Tapi, tanpa mengenyahkan nilai-nilai yang ada, dalam olahraga ada nilai tambahan lagi, yaitu menginspirasi banyak orang.
Memang iya kalau inspirasi datang dari perjuangan atlet kurang mampu dan harus disiplin berlatih keras, tapi dari para atlet difabel, kita bisa dapat inspirasi yang lebih.
Kenapa? Ya dalam keterbatasan, mereka bisa jadi pemenang. Kalau mereka bisa, mengapa kita--yang dianugerahi anggota tubuh lengkap enggak bisa?
Lalu melanjutkan nilai tadi, olahraga memang terbuka bagi semua orang. Siapa bilang atlet difabel dilarang berolahraga? Jika memang gelanggang olahraga tidak menyediakan fasilitas berkebutuhan khusus, ya sama saja menutup kesempatan mereka untuk menikmati indahnya hidup sehat.
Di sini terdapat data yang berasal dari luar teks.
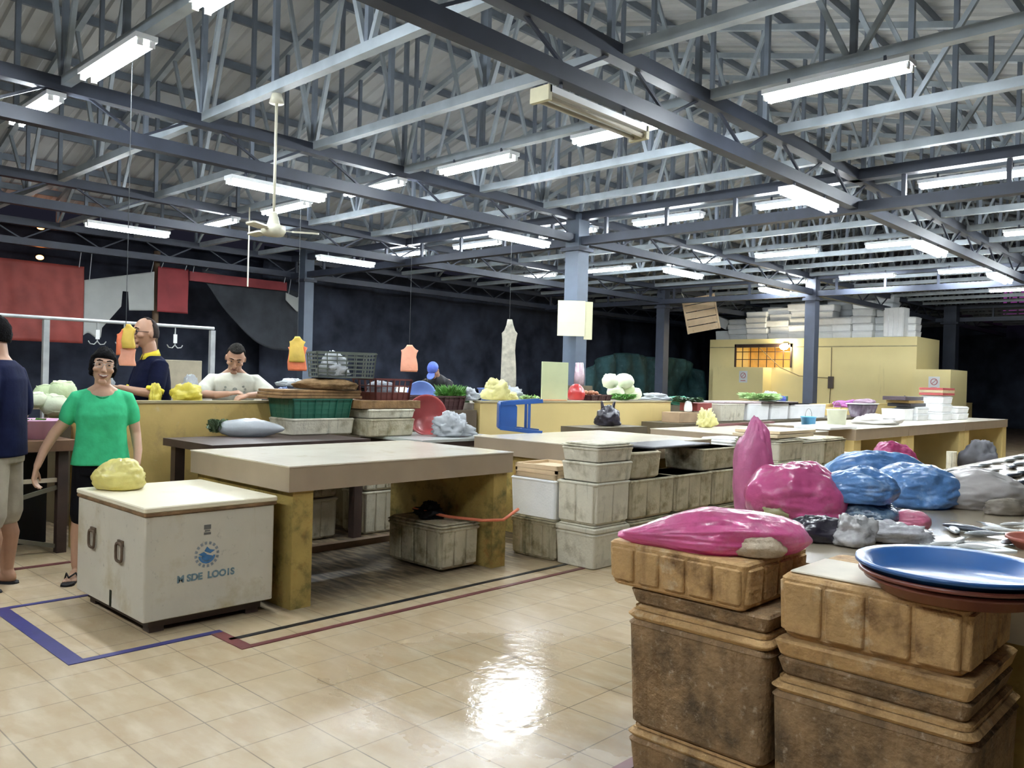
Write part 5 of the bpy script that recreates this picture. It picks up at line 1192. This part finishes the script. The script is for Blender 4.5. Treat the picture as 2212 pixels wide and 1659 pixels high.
# ---- man in navy at the left edge, seen from behind
q = atz(12, 1268); t = thing('person', 'man in navy T-shirt and khaki shorts with back turned at left edge', 'person', (q.x-.06, q.y+.02, 0), math.radians(-128))
HC = Vector((0, -.045, 1.60)); H = eul(-6, 0, 12)
b = MB(); b.rings([(.80, 0, 0, .16, .12), (.92, 0, 0, .17, .125), (1.05, 0, 0, .16, .12), (1.2, 0, 0, .175, .12), (1.33, 0, .01, .18, .11), (1.42, 0, .01, .13, .08), (1.46, 0, 0, .07, .06)])
b.limb([(0, .01, 1.40), (0, -.01, 1.47), (0, -.02, 1.55)], [.085, .062, .06]); head_parts(b, HC, H, 1.03)
for q in (-1, 1):
    b.limb([(q*.19, .01, 1.37), (q*.245, .04, 1.20), (q*.265, .03, 1.08)], [.055, .048, .042]); b.limb([(q*.265, .03, 1.08), (q*.24, -.12, 1.03), (q*.17, -.24, 1.01)], [.042, .036, .027])
    hand(b, (q*.165, -.245, 1.01), (-q*.45, -1, .1), (0, 0, 1), q, .5)
    b.limb([(q*.09, 0, .85), (q*.11, -.01, .5)], [.1, .066]); b.limb([(q*.11, -.01, .5), (q*.12, .03, .33), (q*.125, .02, .10)], [.06, .063, .04]); foot(b, (q*.125, .02, .088), (q*.15, -1, 0), 1.05)
    flipflop(t, Vector((q*.155, -.20, 0)), Vector((q*.12, .06, 0)), 0)
remesh(b.build('body', skinM, t), .007)
nv = mat('navy_tshirt', (.006, .009, .034), .85, .2, 12, .3, 12)
b = MB(); b.rings([(.84, 0, 0, .20, .155), (.95, 0, 0, .195, .15), (1.08, 0, 0, .19, .148), (1.2, 0, .0, .198, .145), (1.33, 0, .01, .20, .128), (1.41, 0, .015, .165, .095), (1.45, 0, .01, .085, .07)], 32)
for q in (-1, 1): b.limb([(q*.12, .01, 1.37), (q*.19, .012, 1.365), (q*.24, .035, 1.23), (q*.258, .035, 1.14)], [.06, .072, .072, .07], 16)
remesh(b.build('tshirt', nv, t), .009, 3)
b = MB(); b.rings([(.80, 0, 0, .175, .14), (.88, 0, 0, .18, .14), (.93, 0, 0, .175, .135)])
for q in (-1, 1): b.limb([(q*.09, 0, .83), (q*.11, 0, .6), (q*.118, .0, .47)], [.112, .108, .108], 18)
remesh(b.build('shorts', mat('khaki_shorts', (.36, .32, .25), .85, .15, 8, .4, 9), t), .009, 3)
face(t, HC, H, 1.03)
hair(t, HC, H, 1.03, hairm, lambda d: 0 if (d.y < -.3 and d.z < .42) or d.z < -.42 else 1, r=(.08, .102, .122))

# ---- smoking man in the navy polo, in profile behind the low wall
q = aty(326, 780, 7.55); t = thing('person', 'smoking man in navy polo with yellow collar standing behind the wall', 'person', (q.x, 7.55, 0), math.radians(-92))
Z0 = .10
HC = Vector((0, -.055, 1.64+Z0)); H = eul(2, 0, 6)
b = MB(); b.rings([(.85, 0, 0, .16, .13), (1.0, 0, -.01, .175, .15), (1.15, 0, -.01, .17, .145), (1.3, 0, 0, .175, .13), (1.42, 0, .01, .17, .11), (1.5, 0, .01, .12, .08), (1.55, 0, 0, .07, .06)])
b.limb([(0, .01, 1.5), (0, -.01, 1.57), (0, -.025, 1.65)], [.085, .064, .062]); head_parts(b, HC, H, 1.2)
for q in (-1, 1):
    b.limb([(q*.19, .01, 1.45), (q*.235, -.03, 1.30), (q*.24, -.06, 1.20)], [.055, .05, .044]); b.limb([(q*.24, -.06, 1.20), (q*.21, -.19, 1.22), (q*.13, -.31, 1.25)], [.044, .038, .028])
    hand(b, (q*.125, -.315, 1.25), (-q*.5, -1, .2), (0, .2, 1), q, .6)
    b.limb([(q*.09, 0, .9), (q*.1, 0, .5)], [.1, .065]); b.limb([(q*.1, 0, .5), (q*.1, .02, .1)], [.06, .04]); foot(b, (q*.1, .02, .088), (0, -1, 0))
remesh(b.build('body', skinM, t), .007)
nv2 = mat('navy_polo', (.004, .006, .024), .85, .2, 12, .3, 12); yc = mat('yellow_trim', (.70, .58, .04), .7, .08)
b = MB(); b.rings([(.86, 0, 0, .195, .17), (1.0, 0, -.01, .20, .18), (1.15, 0, -.01, .195, .175), (1.3, 0, 0, .198, .158), (1.42, 0, .01, .195, .13), (1.5, 0, .015, .155, .095), (1.54, 0, .01, .085, .07)], 32)
for q in (-1, 1): b.limb([(q*.12, .01, 1.45), (q*.19, .01, 1.45), (q*.228, -.025, 1.33), (q*.238, -.04, 1.26)], [.06, .075, .075, .073], 16)
remesh(b.build('polo_shirt', nv2, t), .009, 3)
for q in (-1, 1):
    d = Vector((q*.010, -.03, -.09)).normalized(); p = Vector((q*.238, -.045, 1.25)); MB().tube([p, p+d*.035], .077, 20).build('sleeve_cuff', yc, t, smooth=True)
b = MB(); N_ = 24
vs = []; fs = []
for k in range(N_+1):
    a = math.radians(-165+330*k/N_); rr = .072
    for (r2, z2) in ((.066, 1.60), (.088, 1.545)): vs.append((r2*math.sin(a), .0+r2*.95*math.cos(a)-.005, z2-.045*(1-math.cos(a))/2))
for k in range(N_): fs.append((2*k, 2*k+1, 2*k+3, 2*k+2))
b.add(vs, fs); b.build('collar', yc, t, smooth=True, solid=.008)
b = MB(); b.rings([(.80, 0, 0, .18, .14), (.9, 0, 0, .185, .15), (.95, 0, 0, .18, .145)])
for q in (-1, 1): b.limb([(q*.09, 0, .85), (q*.1, 0, .5), (q*.1, 0, .16)], [.105, .09, .08], 16)
remesh(b.build('trousers', black, t), .012, 2)
face(t, HC, H, 1.2, glasses='dark')
hair(t, HC, H, 1.2, mat('cropped_hair', (.03, .022, .02), .8, .3, 40), lambda d: 0 if (d.y < .25 and d.z < .85) or d.z < -.35 or d.y < -.1 else 1, r=(.078, .098, .118), off=(0, .004, .004), jitter=.02)
P = Vector(HC)+H @ Vector((0, -.113, -.07)); MB().tube([P, P+H @ Vector((-.03, -.06, .012))], .0045, 8).build('cigarette', plain_w, t, smooth=True)
g = lump('white_cloth', wbag, (0, 0, 0), (.08, .05, .11), None, None, 91, .35, parent=None); g.parent = t; g.location = (-.02, -.37, 1.17); g.rotation_euler = (0, 0, 0); g.name = 'held_cloth'

# ---- seller in white leaning on the wall
q = aty(512, 860, 7.35); t = thing('person', 'man in off-white T-shirt looking down, forearms on the yellow wall', 'person', (q.x, 7.42, 0), math.radians(-24))
HC = Vector((.0, -.16, 1.545)); H = eul(32, 6, -4)
b = MB(); b.rings([(.85, 0, .12, .16, .12), (1.0, 0, .09, .165, .125), (1.12, 0, .05, .165, .125), (1.24, 0, .0, .175, .12), (1.34, 0, -.03, .175, .105), (1.40, 0, -.045, .12, .08), (1.44, 0, -.06, .07, .06)])
b.limb([(0, -.03, 1.38), (0, -.08, 1.45), (0, -.12, 1.51)], [.08, .062, .058]); b.ball((0, -.10, 1.345), (.085, .05, .06), 14, 10); head_parts(b, HC, H, 1.12)
b.limb([(-.19, -.02, 1.33), (-.27, -.10, 1.23), (-.29, -.16, 1.20)], [.052, .046, .042]); b.limb([(-.29, -.16, 1.20), (-.17, -.27, 1.195), (-.07, -.31, 1.21)], [.042, .036, .027]); hand(b, (-.065, -.312, 1.212), (1, -.25, .15), (0, -.35, 1), -1, .55)
b.limb([(.19, -.02, 1.33), (.29, -.10, 1.23), (.33, -.18, 1.20)], [.052, .046, .042]); b.limb([(.33, -.18, 1.20), (.22, -.33, 1.205), (.10, -.43, 1.20)], [.042, .036, .027]); hand(b, (.095, -.432, 1.20), (-1, -.5, -.25), (0, -.35, 1), 1, .5)
for q in (-1, 1): b.limb([(q*.09, .12, .9), (q*.1, .06, .5)], [.1, .065]); b.limb([(q*.1, .06, .5), (q*.1, .12, .1)], [.06, .04]); foot(b, (q*.1, .12, .088), (0, -1, 0))
remesh(b.build('body', skinM, t), .0055)
wt = mat('offwhite_tshirt', (.66, .67, .58), .85, .06, 10, .35, 10)
b = MB(); b.rings([(.86, 0, .12, .19, .15), (1.0, 0, .09, .195, .155), (1.12, 0, .05, .19, .155), (1.24, 0, .0, .20, .15), (1.33, 0, -.03, .198, .128), (1.385, 0, -.04, .155, .10), (1.415, 0, -.05, .085, .07)], 32)
for q in (-1, 1): b.limb([(q*.12, -.02, 1.33), (q*.19, -.02, 1.33), (q*(.26 if q < 0 else .275), -.085, 1.25), (q*(.285 if q < 0 else .305), -.13, 1.225)], [.06, .073, .075, .074], 16)
remesh(b.build('tshirt', wt, t), .009, 3)
pr = MB(); disc(pr, 0, 0, .0, .022, 0, 6.283, 16, 0); 
for k in range(12): a = k*math.pi/6+.1; disc(pr, .085*math.cos(a)*1.1, .055*math.sin(a), 0, .012, 0, 6.283, 8, 0)
o = pr.build('chest_print', mat('print_grey', (.24, .25, .22), .8, .3, 40), t); o.location = (0, -.158, 1.245); o.rotation_euler = (math.radians(-14), 0, 0)
b = MB(); b.rings([(.82, 0, .12, .18, .14), (.95, 0, .11, .185, .145)])
for q in (-1, 1): b.limb([(q*.09, .12, .88), (q*.1, .09, .5), (q*.1, .12, .16)], [.105, .09, .08], 16)
remesh(b.build('trousers', mat('grey_trousers', (.08, .08, .09), .8), t), .012, 2)
face(t, HC, H, 1.12, closed=True)
hair(t, HC, H, 1.12, mat('greying_hair', (.02, .018, .016), .8, .4, 40, .4, 80), lambda d: 0 if (d.y < -.15 and d.z < .62) or d.z < -.3 else 1, r=(.079, .099, .12), jitter=.03)
# ---- stooping person in a blue cap behind the herbs
q = aty(957, 790, 9.4); t = thing('person', 'stooping person in black shirt and blue cap behind the herbs', 'person', (q.x, 9.4, 0), math.radians(-60))
HC = Vector((0, -.45, q.z-.07)); H = eul(55, 0, 0)
b = MB(); b.rings([(.80, 0, .1, .16, .13), (1.0, 0, .05, .17, .14), (1.1, 0, -.02, .17, .14)]); b.limb([(0, .05, 1.0), (0, -.12, 1.25), (0, -.27, 1.33)], [.15, .17, .13], 20)
b.limb([(0, -.27, 1.35), (0, -.38, q.z-.09)], [.07, .06]); head_parts(b, HC, H, 1.0)
for s in (-1, 1): b.limb([(s*.17, -.25, 1.34), (s*.24, -.35, 1.12), (s*.2, -.5, .98)], [.055, .045, .03]); hand(b, (s*.2, -.5, .97), (0, -.4, -1), (s, 0, 0), -s, .4); b.limb([(s*.09, .1, .85), (s*.1, .05, .5), (s*.1, .12, .1)], [.1, .065, .04]); foot(b, (s*.1, .12, .088), (0, -1, 0))
remesh(b.build('body', skinM, t), .009)
b = MB(); b.rings([(.82, 0, .1, .19, .16), (1.0, 0, .05, .195, .165), (1.1, 0, -.02, .19, .16)]); b.limb([(0, .05, 1.0), (0, -.12, 1.25), (0, -.27, 1.33)], [.17, .20, .15], 20)
for s in (-1, 1): b.limb([(s*.12, -.23, 1.34), (s*.18, -.26, 1.32), (s*.225, -.32, 1.18)], [.07, .075, .07], 14)
remesh(b.build('shirt', black, t), .012, 2)
b = MB(); b.rings([(.80, 0, .1, .18, .15), (.9, 0, .1, .185, .15)])
for s in (-1, 1): b.limb([(s*.09, .1, .85), (s*.1, .07, .5), (s*.1, .12, .16)], [.105, .09, .08], 14)
remesh(b.build('trousers', black, t), .012, 2)
face(t, HC, H)
capm = mat('blue_cap', (.10, .16, .55), .7, .15, 8, dirt=((.7, .7, .8), -.08, 12)); c_ = hair(t, HC, H, 1.0, capm, lambda d: 1 if d.z > .05 else 0, r=(.083, .103, .124), jitter=.0, name='cap')
MB().ball((0, 0, 0), (.06, .07, .006), 16, 6).build('cap_brim', capm, c_, smooth=True, loc=HC+H @ Vector((0, -.13, .035)), rot=H.to_euler())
Makanya, dengan fasilitas itu, kita diajarkan untuk kesetaraan, agar bisa berperi-kemanusiaan yang adil dan beradab *lah, kok malah keingat sila ke dua sih?*
Ya, begitulah kira-kira pesan yang kusampaikan pada saat Hari Olahraga Nasional. Saat artikel ini kutulis, obor Asian Para Games sedang singgah di kota Ternate. Jadi, syukurlah kalau ajang ini diberi perhatian sama besarnya dengan ajang atlet normal, enggak kayak dulu-dulu yang kadang dicuekin dan dihargai setengahnya.
Ini adalah langkah yang tepat, biar dentuman energi yang telah tercipta saat Asian Games bisa bertahan dan bertahan, tidak terbuang bersama waktu. Berbagilah dengan saudara-atlet yang istimewa dengan rasa kemanusiaan agar terasa nyaman dan tidak kesepian saat berjuang di negeri sendiri sembari mendapatkan inspirasi agar tetap hidup.
Jadi, kalau tontonan ini bisa menginspirasi, mengapa tidak untuk menyaksikannya?
Hmmm, pada Oktober nanti, duuh jadi penasaran aku bagaimana suasananya.
Demikian penjelasannya, salam Kompasiana!